Nobody can have failed to notice the ongoing media outcry against the tax arrangements of certain large multinational corporations or the challenges against them by various tax authorities and the European Commission.

But what if you are not a global multibillion dollar business? Surely all of this is not relevant to you? Wrong, I am afraid. The backlash against large corporate tax avoidance has generally targeted the largest multinationals but some of the new rules being introduced will apply to both small and medium size businesses too.

New rules

All businesses need to be aware of significant changes to the rules concerning the triggering of a tax liability in countries in which they operate through a ‘permanent establishment’ (PE).
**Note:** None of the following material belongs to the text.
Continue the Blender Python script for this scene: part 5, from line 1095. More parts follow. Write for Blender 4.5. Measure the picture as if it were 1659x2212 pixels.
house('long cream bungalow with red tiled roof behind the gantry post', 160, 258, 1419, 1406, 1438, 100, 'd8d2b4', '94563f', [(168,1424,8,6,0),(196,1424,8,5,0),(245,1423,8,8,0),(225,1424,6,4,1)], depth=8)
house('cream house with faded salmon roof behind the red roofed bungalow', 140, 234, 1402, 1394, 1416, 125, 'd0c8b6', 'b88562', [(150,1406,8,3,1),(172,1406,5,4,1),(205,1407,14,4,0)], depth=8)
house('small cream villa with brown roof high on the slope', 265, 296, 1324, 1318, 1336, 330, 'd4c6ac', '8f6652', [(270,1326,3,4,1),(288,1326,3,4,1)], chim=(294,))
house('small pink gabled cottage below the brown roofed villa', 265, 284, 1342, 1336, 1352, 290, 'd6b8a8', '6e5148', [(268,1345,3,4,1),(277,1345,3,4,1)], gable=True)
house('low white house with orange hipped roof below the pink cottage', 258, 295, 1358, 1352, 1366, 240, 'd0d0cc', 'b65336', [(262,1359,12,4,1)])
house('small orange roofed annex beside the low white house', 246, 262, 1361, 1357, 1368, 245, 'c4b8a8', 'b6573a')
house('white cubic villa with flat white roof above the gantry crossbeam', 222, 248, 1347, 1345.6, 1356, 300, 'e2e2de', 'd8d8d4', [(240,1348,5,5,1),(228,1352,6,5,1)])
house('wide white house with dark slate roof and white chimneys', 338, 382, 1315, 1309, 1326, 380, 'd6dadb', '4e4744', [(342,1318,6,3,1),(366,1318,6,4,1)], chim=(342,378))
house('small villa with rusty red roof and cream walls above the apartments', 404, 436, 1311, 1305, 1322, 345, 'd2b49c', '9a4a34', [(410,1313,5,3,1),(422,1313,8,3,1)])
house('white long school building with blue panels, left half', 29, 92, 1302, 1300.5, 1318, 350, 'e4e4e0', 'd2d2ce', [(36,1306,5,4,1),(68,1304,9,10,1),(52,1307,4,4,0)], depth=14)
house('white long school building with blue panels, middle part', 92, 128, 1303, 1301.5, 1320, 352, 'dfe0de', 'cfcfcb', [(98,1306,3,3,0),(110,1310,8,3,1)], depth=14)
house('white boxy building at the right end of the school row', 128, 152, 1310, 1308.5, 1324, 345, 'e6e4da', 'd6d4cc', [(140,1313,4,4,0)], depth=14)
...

By way of background, a country can generally claim taxing rights on profits that are attributable to a PE of a business trading in its territory. For most businesses this means that they may fall within local tax rules if they have a fixed place of business in that country or sell through a dependent agent. It is the rules in respect of these triggers that are changing and which will result in the hurdle for triggering a PE being lower in countries around the world.

The PE concept has been around for many years but businesses have been able to sidestep it, either accidently or intentionally, by arranging their affairs in such a manner as not to fall within the conditions for creating one. In particular, it has been possible to store goods in another country without creating a fixed place of business PE. Also an agency PE could often be avoided if sales contracts were actually concluded outside of the territory where they were discussed.
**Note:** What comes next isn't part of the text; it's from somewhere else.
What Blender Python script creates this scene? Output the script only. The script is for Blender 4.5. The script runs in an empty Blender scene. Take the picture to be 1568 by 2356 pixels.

Now new recommendations by the OECD will seek to change the circumstances that trigger a PE. These recommendations seem destined to form the basis of local law in countries around the world. For instance, using a warehouse which forms an integral part of a company’s distribution business to store goods may now trigger a PE; as may the actions of a dependent agent who habitually plays a principal role in concluding contracts, no matter where the contract signing takes place.

Businesses that sell or distribute goods or services in another country therefore need to review this new PE risk as a matter of some urgency – no matter how large or small they are.